The questions asks:
"Let R be the region in the first quadrant bounded by the graphs of the parabolas $y=2x^2$, $y=9-x^2$ and the line x=0. Express the area of region R:
(i) Integrating first with respect to y, and then with respect to x
(ii) Integrating first with respect to x, and then with respect to y "
I have tried sketching the two curves, and expressing the double integral. However, my sketch and the double integral itself is quite different from the solution. Please have a look at my attempt and the solution below:
The Solution:
Could someone please help me understand this solution? I feel like I am missing a very important concept about double integrals.
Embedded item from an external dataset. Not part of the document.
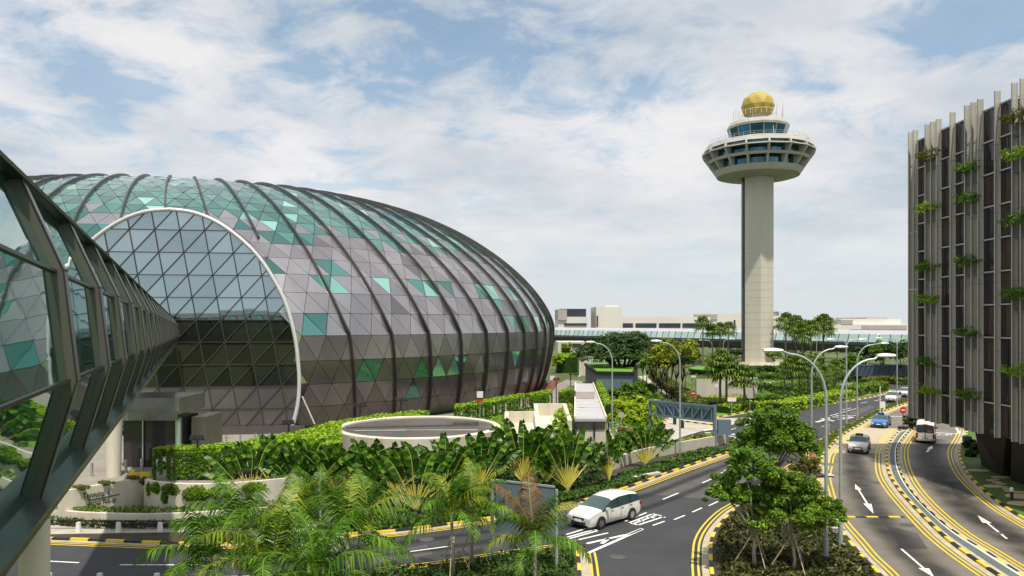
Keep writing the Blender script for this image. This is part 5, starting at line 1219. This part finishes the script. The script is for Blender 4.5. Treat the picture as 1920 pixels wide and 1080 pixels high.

Any help would be highly appreciated.
Best Answer
If I well understand your question maybe that this intuitive interpretation can help.
When we calculate an area by a double integral, we subdivide this area in a sum of little ''area elements''. If we chose these elements as $dy dx$ or $dx dy$, this means that the elements are little rectangles of sides $dy$ and $dx$.
If we chose the order $dydx$ this means that we want to count these elements starting from ''vertical'' strips in which (in your case) the side $dy$ start from $2x^2$ and goes to $9-x^2$, so these values are the limits of the sum, and becomes the limits of the integration in $dy$, than we sum all these strips summing for the oter side $dx$ has limits $o$ and $\sqrt{3}$, and this gives the double integral: $$ \int_0^{\sqrt{3}}\int_{2x^2}^{9-x^2}dydx $$
If we change the order to $dx dy$ we count the area elements starting from horizontal stripes, and in this case the side $dx$ start from $x=0$ and goes to $\sqrt{y/2 }$ if $y\le 6$, and to $\sqrt{9-y }$ if $6<y\le 9$. So you have the other double integral that is divided in two parts.